FBI profiler Will Graham (Edward Norton) retired after nearly losing his life in the arrest of Hannibal Lecter (Sir Anthony Hopkins), but he’s now back in the field to track down the Red Dragon, a serial killer who brutally murders a suburban family every full moon. Graham will have to face his deepest fears and seek Lecter’s help to find the Dragon…
Let’s make one thing clear: anyone who tells you that “Red Dragon” is not as good as “Manhunter”, the previous film adaptation of the 1986 Thomas Harris novel, has either a) not seen “Manhunter” in a long time, b) a preconceived grudge against remakes in general or c) one against Brett Ratner in particular. I’ve rented the DVD recently to be able to compare and phew, what a stinker! Michael Mann directs “Manhunter” like a really bad TV movie devoid of any tension or depth, and Brian Cox’s take on Hannibal Lecter is limp and forgettable at best. I much prefer Anthony Hopkins and at least Ratner’s film doesn’t feel like a bad Miami Vice episode/Iron Butterfly video like “Manhunter”. Unfortunately, instead of being a lousy ’80s thriller, it’s a slightly-not-as-lousy ’00s thriller; not much of an improvement.
I’m thinking that there are problems with the source material itself. Some things that work on paper don’t play well at all on screen: Graham talking to himself while examining murder scenes, Dolarhyde befriending a blind girl and taking her to the zoo to pet a tiger, or even much of the plot. The way it’s rushed through in both films, Graham’s investigation feels like Batman’s in the ’60s series, with the FBI agents deducting way too much from smallish clues. There’s even a Robin-like (but Asian) sidekick: “To the library, Batman!”
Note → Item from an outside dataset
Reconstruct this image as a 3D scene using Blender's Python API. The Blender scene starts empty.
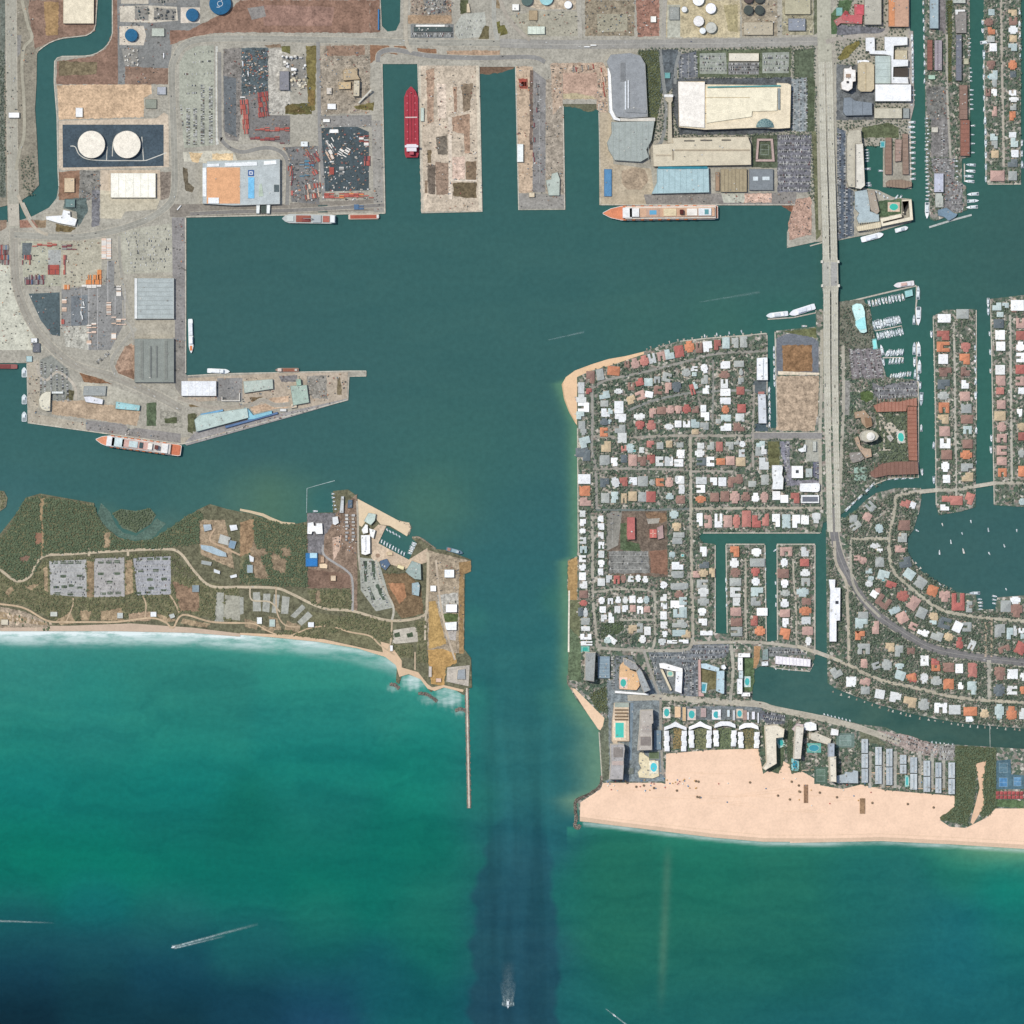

Then there are the things that Ratner simply blows, most having to do with how he directs his film like a lowbrow slasher movie, with cheesy flash-cuts of gore, a shrill score that crescendos oh so dramatically to underline every shock and revelation and even lamer things like the TV movie-style “flashback voice” of the Tooth Fairy’s abusive grandma. Ratner does try for the gloominess of The Silence of the Lambs in the Hannibal scenes, but at the same time he’s playing Lecter for laughs, something Jonathan Demme’s film never allowed. You still can’t take your eyes off Hopkins, but he’s hardly all that scary anymore.
I was also disappointed with a lot of the actors; the performances are not necessarily bad, but they’re unexceptional. Ed Norton doesn’t have the weight and age to play Graham, who’s supposed to be a tired, edgy, unstable agent, Harvey Keitel’s police chief is little more than a cliché and Philip Seymour Hoffman‘s tabloid reporter is sleazy but not enough to piss us off, the effect we’re told he has on people. I did find Ralph Fiennes creepy as the Red Dragon, even though the script turns him into an over the top B-movie monster by the end. Still, Fiennes has a couple of effective scenes where Dolarhyde’s humanity struggles with the Dragon. And even though the romance-with-a-serial-killer subplot is clumsily handled, I liked Emily Watson’s balance of blue-eyed innocence and cynicism, and there’s something tragic, almost operatic about her last scene with Fiennes. Too bad the rest of the film isn’t that intense.
“Red Dragon” remains better than “Manhunter”, but it’s certainly not as riveting as The Silence of the Lambs. Heck, for all its ridiculously grotesque excesses, at least Hannibal showed the mark of intermittently brilliant filmmaker Ridley Scott. I wanted to root for Brett Ratner, but I guess he should stick to lightweight action comedies. Here he’s clearly out of his league.